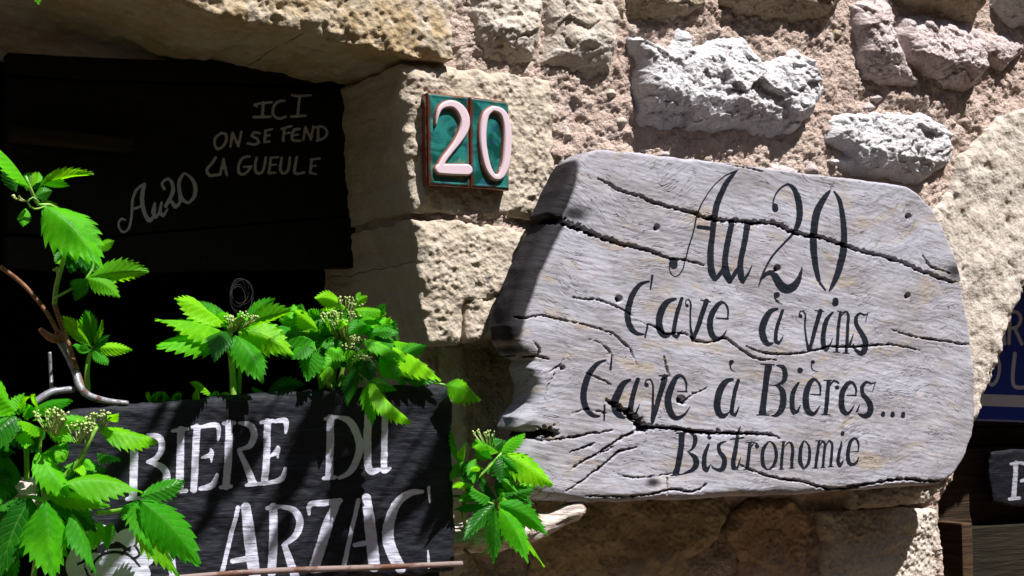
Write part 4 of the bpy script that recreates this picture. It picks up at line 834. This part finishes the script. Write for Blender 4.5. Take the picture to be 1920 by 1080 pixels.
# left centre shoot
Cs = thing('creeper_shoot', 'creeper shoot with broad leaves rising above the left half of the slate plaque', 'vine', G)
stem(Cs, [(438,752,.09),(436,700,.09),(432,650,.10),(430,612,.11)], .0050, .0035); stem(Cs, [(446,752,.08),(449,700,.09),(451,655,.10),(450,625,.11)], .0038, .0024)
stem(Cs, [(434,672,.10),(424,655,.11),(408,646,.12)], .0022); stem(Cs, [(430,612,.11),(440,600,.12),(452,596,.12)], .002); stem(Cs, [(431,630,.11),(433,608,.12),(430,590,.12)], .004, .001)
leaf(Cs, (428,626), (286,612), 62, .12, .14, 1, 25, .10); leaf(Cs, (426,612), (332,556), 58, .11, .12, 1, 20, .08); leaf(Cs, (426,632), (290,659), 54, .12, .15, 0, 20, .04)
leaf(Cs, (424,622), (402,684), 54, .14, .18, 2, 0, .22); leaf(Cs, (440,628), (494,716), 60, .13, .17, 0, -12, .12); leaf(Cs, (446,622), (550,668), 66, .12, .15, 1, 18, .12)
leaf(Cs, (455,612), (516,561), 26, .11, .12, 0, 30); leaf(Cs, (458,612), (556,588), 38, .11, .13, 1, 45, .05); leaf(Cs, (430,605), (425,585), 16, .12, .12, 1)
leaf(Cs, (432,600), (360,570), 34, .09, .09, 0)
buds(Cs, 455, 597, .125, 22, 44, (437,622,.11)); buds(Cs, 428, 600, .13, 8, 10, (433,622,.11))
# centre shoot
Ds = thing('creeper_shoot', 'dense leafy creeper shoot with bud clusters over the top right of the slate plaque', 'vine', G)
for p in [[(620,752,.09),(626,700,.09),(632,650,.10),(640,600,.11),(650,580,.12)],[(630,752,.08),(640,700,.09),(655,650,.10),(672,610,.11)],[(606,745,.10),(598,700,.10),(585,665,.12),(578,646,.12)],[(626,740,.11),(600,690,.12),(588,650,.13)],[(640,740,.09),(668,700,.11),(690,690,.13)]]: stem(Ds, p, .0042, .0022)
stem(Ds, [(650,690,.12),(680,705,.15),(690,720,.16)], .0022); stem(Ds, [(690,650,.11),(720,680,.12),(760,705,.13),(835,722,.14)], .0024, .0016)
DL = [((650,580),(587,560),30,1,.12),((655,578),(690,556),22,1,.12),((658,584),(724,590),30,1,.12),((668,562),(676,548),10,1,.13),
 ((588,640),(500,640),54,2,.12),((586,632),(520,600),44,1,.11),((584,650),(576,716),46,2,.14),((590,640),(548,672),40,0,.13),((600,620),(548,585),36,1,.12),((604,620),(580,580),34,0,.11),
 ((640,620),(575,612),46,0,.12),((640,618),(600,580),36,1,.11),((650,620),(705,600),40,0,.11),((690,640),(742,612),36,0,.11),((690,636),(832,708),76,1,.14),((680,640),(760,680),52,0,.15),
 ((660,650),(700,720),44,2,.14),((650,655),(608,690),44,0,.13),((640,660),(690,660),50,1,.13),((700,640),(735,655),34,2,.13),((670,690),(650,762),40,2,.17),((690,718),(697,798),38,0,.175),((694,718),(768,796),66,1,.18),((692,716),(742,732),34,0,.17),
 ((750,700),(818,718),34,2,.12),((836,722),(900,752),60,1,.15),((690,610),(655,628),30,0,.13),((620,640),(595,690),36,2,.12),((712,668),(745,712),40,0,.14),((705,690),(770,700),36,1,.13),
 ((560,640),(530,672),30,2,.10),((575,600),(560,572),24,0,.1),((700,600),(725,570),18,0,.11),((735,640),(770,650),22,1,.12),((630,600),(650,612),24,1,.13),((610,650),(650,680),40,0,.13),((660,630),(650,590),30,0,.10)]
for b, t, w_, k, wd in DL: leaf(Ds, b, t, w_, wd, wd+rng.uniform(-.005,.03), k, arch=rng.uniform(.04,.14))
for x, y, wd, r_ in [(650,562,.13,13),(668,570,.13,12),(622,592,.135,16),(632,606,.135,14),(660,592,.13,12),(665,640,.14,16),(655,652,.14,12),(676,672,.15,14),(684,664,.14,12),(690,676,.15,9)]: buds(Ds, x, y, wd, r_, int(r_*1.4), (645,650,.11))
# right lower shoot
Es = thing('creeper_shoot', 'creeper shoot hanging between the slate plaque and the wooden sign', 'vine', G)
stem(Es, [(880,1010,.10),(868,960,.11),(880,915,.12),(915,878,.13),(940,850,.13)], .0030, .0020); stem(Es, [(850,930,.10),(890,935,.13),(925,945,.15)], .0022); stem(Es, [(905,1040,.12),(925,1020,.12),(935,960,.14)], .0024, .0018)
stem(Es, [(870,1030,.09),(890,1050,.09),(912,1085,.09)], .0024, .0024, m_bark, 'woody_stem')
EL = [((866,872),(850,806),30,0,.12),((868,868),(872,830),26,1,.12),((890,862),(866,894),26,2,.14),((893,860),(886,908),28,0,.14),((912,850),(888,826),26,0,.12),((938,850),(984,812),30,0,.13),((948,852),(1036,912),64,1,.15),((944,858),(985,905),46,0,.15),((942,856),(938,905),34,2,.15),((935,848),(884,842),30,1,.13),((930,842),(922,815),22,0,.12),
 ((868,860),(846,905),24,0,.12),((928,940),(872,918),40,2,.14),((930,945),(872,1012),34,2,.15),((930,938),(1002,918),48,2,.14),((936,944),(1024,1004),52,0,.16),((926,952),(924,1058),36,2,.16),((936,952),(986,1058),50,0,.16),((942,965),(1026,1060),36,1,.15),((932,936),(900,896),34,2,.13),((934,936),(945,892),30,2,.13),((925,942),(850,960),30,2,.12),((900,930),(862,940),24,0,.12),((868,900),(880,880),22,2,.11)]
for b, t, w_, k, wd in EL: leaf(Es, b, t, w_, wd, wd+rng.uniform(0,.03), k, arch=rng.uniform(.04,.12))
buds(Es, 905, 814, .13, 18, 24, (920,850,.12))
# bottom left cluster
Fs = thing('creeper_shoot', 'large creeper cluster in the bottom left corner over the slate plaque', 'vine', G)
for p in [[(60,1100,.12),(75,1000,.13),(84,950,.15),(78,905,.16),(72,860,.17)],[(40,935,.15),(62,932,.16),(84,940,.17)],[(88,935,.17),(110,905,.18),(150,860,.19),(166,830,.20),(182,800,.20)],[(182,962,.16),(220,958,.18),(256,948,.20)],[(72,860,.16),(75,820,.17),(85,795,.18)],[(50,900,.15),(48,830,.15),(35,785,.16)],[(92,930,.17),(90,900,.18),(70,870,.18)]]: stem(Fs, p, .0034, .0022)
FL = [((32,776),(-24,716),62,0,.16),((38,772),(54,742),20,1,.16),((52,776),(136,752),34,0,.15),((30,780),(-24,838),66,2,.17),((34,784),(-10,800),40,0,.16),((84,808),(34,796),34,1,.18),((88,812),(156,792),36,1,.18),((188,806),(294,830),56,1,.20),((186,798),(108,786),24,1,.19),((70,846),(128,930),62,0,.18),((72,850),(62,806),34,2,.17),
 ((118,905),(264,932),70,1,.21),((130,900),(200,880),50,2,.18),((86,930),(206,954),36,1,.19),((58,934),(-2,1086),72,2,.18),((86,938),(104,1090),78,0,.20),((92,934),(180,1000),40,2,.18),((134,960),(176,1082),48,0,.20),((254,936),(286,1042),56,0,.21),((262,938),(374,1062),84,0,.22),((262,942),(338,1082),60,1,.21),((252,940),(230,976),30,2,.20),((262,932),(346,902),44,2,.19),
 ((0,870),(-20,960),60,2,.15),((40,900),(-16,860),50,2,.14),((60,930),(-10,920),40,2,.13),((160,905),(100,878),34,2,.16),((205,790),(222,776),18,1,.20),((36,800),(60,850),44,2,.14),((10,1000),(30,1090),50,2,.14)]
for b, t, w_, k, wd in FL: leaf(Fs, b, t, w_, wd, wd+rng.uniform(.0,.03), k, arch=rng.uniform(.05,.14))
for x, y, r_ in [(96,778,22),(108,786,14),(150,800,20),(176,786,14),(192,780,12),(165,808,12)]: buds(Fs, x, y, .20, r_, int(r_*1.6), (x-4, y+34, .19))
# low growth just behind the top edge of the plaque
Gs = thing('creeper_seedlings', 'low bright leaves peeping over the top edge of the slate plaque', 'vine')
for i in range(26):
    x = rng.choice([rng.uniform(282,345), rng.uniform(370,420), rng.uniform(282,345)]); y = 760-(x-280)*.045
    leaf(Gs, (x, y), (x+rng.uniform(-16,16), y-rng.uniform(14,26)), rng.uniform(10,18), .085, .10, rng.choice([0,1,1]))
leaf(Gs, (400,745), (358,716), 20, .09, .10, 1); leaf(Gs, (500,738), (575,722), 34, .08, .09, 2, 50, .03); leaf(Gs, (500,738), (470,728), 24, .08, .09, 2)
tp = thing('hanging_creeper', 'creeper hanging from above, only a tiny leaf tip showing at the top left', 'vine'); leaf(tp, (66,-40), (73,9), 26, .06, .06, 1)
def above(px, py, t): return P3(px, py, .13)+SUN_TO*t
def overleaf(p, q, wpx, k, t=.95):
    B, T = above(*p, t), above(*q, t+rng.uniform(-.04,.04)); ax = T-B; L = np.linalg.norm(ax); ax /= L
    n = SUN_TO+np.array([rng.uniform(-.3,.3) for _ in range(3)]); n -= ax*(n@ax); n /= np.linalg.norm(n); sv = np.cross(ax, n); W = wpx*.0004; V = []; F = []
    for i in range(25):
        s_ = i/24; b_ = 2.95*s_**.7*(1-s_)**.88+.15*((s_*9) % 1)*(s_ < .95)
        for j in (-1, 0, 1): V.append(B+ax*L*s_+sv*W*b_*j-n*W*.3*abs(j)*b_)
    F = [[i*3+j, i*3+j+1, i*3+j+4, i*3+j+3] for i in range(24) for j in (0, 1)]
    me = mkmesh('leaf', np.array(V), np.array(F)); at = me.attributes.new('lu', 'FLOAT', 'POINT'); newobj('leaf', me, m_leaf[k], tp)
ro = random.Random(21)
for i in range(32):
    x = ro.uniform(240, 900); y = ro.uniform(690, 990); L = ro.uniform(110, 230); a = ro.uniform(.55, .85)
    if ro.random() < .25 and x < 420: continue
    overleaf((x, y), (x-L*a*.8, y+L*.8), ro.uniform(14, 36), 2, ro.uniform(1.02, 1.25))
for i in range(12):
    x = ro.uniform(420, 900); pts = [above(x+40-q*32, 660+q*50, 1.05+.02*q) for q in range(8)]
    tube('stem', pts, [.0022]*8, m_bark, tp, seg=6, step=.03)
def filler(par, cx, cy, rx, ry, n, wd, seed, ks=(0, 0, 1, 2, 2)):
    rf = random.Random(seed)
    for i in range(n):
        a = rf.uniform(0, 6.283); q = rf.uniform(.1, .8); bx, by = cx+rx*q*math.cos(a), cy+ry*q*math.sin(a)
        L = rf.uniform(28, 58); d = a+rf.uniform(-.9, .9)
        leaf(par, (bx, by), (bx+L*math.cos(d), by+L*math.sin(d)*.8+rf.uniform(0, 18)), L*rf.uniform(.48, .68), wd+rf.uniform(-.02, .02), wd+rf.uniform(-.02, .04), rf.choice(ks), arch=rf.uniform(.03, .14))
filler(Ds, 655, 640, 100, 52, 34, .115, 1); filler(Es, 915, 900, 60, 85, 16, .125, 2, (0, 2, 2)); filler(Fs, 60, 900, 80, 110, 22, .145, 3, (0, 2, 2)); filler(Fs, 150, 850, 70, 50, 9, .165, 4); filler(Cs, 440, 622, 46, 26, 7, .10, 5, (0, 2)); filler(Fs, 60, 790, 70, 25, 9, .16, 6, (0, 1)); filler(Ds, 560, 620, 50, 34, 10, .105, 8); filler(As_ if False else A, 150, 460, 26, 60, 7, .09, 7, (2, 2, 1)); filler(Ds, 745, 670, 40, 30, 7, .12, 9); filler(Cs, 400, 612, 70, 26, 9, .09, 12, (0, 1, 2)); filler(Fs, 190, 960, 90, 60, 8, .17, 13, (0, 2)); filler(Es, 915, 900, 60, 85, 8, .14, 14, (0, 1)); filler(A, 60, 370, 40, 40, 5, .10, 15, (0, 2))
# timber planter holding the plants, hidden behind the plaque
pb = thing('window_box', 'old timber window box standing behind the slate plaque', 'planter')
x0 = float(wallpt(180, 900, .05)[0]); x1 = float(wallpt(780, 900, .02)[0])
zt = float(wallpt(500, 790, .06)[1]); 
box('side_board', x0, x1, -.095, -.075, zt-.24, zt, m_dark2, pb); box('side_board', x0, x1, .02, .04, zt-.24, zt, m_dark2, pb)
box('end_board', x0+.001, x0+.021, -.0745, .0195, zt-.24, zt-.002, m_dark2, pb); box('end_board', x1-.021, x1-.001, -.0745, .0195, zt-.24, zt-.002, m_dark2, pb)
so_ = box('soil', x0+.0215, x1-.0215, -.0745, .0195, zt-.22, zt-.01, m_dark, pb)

-----

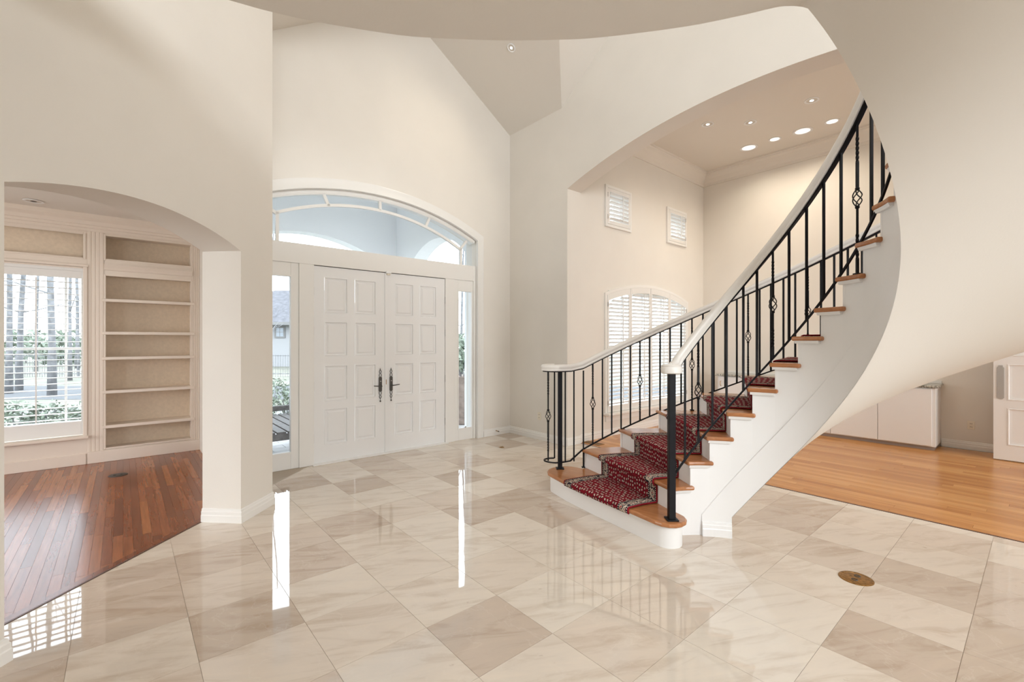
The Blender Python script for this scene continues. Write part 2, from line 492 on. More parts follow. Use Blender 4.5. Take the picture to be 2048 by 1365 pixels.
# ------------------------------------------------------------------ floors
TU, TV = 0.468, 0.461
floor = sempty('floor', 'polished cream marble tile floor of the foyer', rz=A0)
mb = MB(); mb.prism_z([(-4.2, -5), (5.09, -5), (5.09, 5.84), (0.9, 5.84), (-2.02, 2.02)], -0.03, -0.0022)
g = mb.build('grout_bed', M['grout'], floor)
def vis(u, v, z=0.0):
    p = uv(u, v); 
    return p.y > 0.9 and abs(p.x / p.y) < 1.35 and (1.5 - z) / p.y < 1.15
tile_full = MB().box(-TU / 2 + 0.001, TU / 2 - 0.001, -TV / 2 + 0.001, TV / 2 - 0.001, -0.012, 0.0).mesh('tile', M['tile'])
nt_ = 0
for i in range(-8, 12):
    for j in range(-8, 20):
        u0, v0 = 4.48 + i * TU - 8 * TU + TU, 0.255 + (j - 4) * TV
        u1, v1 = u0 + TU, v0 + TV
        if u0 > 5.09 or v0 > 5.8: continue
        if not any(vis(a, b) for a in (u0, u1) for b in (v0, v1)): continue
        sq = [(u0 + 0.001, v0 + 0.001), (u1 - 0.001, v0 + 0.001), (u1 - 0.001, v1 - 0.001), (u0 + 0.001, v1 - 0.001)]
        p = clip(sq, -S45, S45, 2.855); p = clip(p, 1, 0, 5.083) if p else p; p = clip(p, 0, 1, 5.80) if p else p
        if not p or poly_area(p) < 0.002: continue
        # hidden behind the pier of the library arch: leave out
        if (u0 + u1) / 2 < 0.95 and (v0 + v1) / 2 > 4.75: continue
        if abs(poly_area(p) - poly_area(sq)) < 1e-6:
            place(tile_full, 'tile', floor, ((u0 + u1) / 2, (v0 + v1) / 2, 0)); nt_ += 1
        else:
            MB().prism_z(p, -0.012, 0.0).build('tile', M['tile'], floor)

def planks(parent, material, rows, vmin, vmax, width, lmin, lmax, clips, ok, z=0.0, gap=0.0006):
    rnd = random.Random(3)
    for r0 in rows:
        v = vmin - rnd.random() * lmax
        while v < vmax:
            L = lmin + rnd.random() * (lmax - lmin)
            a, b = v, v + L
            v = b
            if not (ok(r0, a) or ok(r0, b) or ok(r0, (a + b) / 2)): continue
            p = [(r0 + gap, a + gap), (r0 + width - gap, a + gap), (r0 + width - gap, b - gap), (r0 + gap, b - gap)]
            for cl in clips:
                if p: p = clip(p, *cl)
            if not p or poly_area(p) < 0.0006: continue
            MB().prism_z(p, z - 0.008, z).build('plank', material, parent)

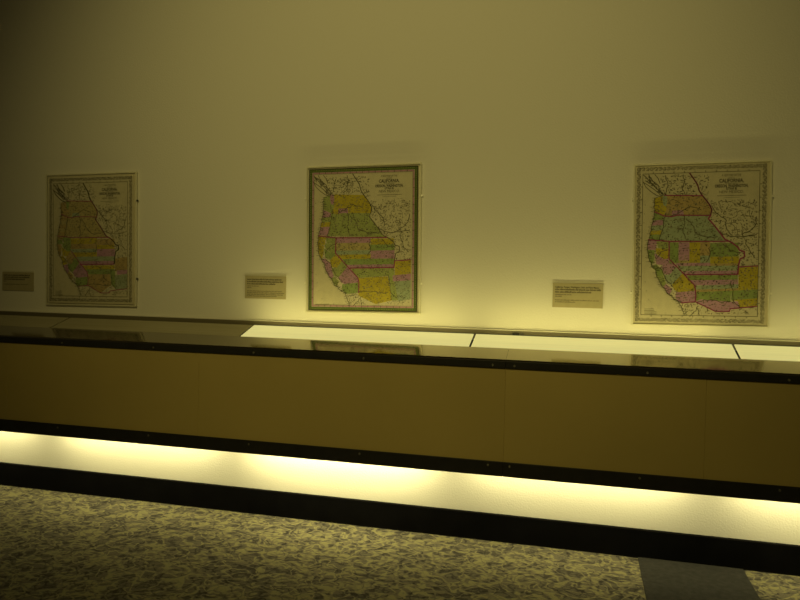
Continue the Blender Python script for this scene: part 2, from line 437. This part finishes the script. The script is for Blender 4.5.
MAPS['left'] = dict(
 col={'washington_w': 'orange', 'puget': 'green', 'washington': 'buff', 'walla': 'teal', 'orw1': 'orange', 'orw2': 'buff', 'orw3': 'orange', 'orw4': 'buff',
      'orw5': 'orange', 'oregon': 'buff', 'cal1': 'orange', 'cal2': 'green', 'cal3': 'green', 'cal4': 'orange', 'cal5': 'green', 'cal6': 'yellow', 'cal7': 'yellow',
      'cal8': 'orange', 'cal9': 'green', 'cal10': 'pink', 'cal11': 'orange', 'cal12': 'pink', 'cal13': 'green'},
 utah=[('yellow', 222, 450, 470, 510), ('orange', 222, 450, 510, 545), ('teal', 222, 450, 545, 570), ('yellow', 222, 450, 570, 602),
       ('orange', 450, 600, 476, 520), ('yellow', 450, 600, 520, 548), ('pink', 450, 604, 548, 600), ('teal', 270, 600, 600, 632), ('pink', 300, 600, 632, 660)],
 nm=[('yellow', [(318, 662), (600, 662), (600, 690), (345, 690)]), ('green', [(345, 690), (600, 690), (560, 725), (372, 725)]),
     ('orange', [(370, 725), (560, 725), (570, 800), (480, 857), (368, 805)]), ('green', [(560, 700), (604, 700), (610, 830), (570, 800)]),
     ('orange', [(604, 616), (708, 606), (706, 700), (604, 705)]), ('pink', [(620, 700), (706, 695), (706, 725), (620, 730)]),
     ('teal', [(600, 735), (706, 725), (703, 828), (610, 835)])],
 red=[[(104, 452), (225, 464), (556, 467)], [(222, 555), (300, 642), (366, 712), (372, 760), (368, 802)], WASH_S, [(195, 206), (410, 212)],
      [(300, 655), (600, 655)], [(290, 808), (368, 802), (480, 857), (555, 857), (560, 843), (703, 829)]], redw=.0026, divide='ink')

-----

## Given problem
Only the number is wanted: how many lines contain the string "part"?

## Written answer
3